Comment faire pour que le milieu évolue de façon structurelle ? Comment faire bouger les lignes ?
Aujourd’hui, une part croissante des offres d’emploi émane des jeunes entreprises. Or, les start-up peinent à recruter de nouveaux talents. Cette pénurie freine leur développement. Pour se sortir de cette situation, certaines optent pour une nouvelle méthode de sourcing et placent au cœur de leur stratégie leur politique diversité et inclusion. Les nouvelles générations, plus exigeantes que les précédentes, incitent les entreprises à remettre en question leur modèle. D’après notre précédente étude réalisée avec PwC et Occurrence, 95% des jeunes actifs français souhaitent que leur entreprise s’engage davantage pour la diversité et l’inclusion.
Quel peut être le rôle des fonds d’investissement et des autres acteurs qui accompagnent les start-up?
Les fonds d’investissement peuvent jouer un rôle incitatif. Souvent, les investisseurs attendent que les entreprises qu’ils accompagnent progressent en matière de recrutement, de bien-être et de fidélisation des employé⋅es. Pour tenir leurs promesses, les entreprises sont incitées à se fixer des objectifs sur une année (comme une meilleure inclusion des personnes LGBTQI+) et à auditer leur stratégie grâce à des outils comme Mixity.
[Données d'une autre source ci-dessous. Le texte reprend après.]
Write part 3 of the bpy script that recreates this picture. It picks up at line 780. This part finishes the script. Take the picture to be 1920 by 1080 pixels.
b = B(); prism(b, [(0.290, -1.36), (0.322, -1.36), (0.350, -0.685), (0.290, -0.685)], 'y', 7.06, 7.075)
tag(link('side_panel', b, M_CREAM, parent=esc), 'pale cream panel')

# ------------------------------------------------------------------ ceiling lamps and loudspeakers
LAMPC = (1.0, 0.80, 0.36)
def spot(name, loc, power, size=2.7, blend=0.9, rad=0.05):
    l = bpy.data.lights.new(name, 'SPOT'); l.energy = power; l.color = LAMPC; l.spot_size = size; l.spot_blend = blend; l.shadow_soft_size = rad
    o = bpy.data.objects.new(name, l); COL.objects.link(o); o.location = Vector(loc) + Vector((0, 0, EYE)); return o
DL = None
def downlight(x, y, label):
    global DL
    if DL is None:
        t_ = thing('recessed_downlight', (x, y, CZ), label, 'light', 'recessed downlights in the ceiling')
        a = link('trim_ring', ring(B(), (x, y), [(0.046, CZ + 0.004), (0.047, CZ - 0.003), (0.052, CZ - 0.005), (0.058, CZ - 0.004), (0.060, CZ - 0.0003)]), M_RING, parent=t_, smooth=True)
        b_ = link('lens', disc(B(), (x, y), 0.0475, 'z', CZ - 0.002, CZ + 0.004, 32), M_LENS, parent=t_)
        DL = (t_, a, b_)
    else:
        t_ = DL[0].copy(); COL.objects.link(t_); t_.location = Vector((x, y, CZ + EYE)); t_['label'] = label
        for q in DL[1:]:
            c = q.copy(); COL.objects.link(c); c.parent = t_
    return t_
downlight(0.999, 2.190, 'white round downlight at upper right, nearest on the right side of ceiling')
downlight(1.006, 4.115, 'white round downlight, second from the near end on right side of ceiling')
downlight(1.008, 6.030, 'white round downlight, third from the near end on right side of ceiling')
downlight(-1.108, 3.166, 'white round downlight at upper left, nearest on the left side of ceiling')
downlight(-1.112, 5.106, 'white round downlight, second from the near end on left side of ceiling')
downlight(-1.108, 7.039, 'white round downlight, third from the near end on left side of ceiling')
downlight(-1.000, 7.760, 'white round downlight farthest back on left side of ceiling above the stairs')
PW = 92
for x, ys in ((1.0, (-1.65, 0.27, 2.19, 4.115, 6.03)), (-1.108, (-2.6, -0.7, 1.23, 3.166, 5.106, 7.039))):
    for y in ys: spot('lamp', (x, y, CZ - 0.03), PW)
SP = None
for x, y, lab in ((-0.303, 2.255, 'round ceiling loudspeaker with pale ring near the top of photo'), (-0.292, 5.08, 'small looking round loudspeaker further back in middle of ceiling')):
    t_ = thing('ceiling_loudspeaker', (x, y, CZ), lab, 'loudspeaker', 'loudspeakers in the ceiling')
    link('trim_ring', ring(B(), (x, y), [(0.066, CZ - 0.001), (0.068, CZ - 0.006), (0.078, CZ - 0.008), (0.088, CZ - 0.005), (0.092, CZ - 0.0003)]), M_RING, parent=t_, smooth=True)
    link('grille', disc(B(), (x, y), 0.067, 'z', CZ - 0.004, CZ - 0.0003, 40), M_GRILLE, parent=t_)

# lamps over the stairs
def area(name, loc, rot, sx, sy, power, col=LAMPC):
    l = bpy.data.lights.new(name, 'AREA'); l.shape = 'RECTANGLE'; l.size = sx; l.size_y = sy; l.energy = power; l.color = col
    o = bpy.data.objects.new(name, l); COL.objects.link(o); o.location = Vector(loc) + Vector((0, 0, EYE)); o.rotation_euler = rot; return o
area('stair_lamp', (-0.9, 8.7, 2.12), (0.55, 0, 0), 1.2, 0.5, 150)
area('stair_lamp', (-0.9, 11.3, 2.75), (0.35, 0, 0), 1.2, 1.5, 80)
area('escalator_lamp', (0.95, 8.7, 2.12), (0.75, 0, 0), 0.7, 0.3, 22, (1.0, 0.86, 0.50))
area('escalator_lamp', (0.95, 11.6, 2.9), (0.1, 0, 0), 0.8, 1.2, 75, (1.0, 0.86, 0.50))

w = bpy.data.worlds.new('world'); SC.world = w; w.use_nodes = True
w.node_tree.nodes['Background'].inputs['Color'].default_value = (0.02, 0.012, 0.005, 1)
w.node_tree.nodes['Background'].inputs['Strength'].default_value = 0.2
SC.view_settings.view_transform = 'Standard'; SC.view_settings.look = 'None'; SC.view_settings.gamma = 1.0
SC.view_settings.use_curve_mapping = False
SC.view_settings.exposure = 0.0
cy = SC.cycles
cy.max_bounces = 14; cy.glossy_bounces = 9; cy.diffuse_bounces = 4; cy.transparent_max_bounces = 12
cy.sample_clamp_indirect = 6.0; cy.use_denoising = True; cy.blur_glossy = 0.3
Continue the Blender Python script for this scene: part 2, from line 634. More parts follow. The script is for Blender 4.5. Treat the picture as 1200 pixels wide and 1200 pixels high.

Les fonds d’investissement pourraient, par exemple, leur demander de s’engager dès la signature du pacte d’actionnaires.
Par ailleurs, le ministère de l’Économie et des Finances peut agir en imposant de nouveaux critères pour décider des entreprises qui feront partie du Next40 et de la French Tech 120. Elisabeth Moreno, ancienne ministre déléguée chargée de l’Égalité entre les femmes et les hommes, de la Diversité et de l’Égalité des chances, avait par exemple lancé une réflexion autour d’un index diversité et inclusion (qui mesure le niveau d’inclusion d’une entreprise en fonction de cinq critères) pour que les start-up cherchent aussi l’hyper responsabilité, au-delà de l’hyper croissance.
Quels sont les dispositifs déployés par Diversidays pour diversifier le monde start-up ?
Le secteur du numérique est le deuxième secteur qui recrute le plus. Pour autant, la demande de talents n’est pas du tout comblée. Face à ce constat, nous avons mis en place le dispositif DéClics Numériques qui présente les métiers du numérique à des publics sous-représentés dans la Tech, à l’instar des femmes, des personnes en situation de handicap (visible ou non), des personnes issues des quartiers prioritaires de la ville. Ce dispositif permet à des personnes « éloignées » du secteur de la Tech (en raison de leur âge, genre, origine sociale et/ou culturelle, handicap, orientation sexuelle, identité de genre) de comprendre qu’elles ont un rôle à jouer, qu’elles sont à leur place, qu’elles peuvent y trouver un emploi. Nous avons également co-fondé Tech Your Place avec la fondation Mozaïk, un mouvement qui réunit les entreprises de la Tech qui agissent en faveur de plus de diversité et d’inclusion grâce à des programmes de formation, l’échange de bonnes pratiques et un meilleur sourcing des talents.